▶ DATA SHOWN:
---

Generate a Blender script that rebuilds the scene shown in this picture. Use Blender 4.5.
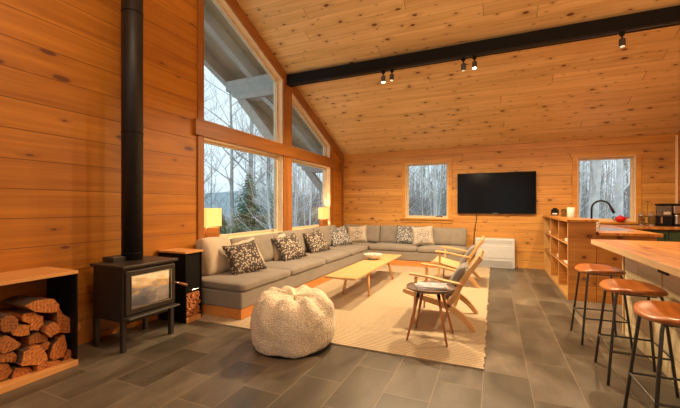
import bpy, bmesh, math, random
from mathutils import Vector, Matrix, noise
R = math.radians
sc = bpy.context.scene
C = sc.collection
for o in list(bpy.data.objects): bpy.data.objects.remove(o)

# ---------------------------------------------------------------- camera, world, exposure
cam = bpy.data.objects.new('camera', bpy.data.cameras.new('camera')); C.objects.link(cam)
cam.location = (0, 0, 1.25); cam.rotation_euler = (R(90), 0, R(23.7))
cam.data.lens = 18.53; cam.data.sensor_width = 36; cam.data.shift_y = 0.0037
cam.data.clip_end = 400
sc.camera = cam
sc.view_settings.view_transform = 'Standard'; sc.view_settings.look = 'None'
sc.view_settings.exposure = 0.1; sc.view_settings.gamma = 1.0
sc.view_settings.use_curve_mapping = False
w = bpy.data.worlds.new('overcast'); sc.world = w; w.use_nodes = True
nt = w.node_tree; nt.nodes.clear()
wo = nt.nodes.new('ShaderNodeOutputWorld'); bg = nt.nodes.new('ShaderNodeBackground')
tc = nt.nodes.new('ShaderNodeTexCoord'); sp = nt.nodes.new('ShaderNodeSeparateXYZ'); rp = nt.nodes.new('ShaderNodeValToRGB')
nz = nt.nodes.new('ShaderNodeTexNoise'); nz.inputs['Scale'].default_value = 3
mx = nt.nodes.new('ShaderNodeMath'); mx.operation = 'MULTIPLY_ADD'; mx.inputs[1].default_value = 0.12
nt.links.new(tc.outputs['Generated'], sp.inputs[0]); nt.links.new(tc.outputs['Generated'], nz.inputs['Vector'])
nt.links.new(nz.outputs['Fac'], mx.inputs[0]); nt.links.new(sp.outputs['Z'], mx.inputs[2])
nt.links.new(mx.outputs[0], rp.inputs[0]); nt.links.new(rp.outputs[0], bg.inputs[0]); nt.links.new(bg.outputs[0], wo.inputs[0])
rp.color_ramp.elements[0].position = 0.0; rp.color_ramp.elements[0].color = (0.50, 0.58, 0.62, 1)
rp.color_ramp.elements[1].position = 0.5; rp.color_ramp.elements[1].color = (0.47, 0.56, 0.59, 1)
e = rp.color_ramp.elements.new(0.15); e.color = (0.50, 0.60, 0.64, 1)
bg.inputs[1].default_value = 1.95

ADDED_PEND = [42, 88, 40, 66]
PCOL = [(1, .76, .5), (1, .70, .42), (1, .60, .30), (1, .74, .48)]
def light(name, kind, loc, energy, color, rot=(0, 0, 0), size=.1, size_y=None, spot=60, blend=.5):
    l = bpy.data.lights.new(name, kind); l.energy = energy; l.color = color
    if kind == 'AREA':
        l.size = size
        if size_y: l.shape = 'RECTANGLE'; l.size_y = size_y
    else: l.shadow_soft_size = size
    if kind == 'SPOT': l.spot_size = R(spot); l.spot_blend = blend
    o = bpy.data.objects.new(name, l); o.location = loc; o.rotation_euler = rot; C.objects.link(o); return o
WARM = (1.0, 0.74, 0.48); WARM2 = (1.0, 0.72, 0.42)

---

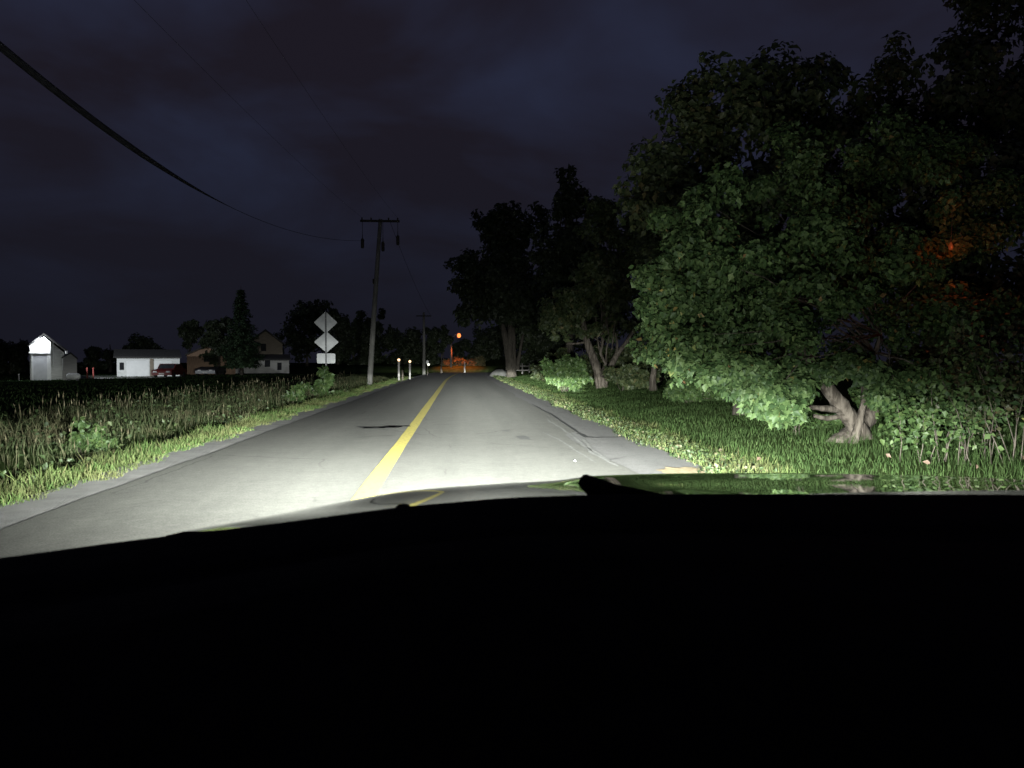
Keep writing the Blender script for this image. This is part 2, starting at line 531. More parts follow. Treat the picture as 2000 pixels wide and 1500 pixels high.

---

▶ REQUIREMENTS: Above are the records; copy exactly the lines from the one with "Generate a Blender" through the one with "for o in list(bpy.data.objects): bpy.data.objects.remove(o)", including both, and nothing more. Leave out pictures.

▶ RESULT OF THE EXERCISE:
Generate a Blender script that rebuilds the scene shown in this picture. Use Blender 4.5.
import bpy, bmesh, math, random
from mathutils import Vector, Matrix, noise
R = math.radians
sc = bpy.context.scene
C = sc.collection
for o in list(bpy.data.objects): bpy.data.objects.remove(o)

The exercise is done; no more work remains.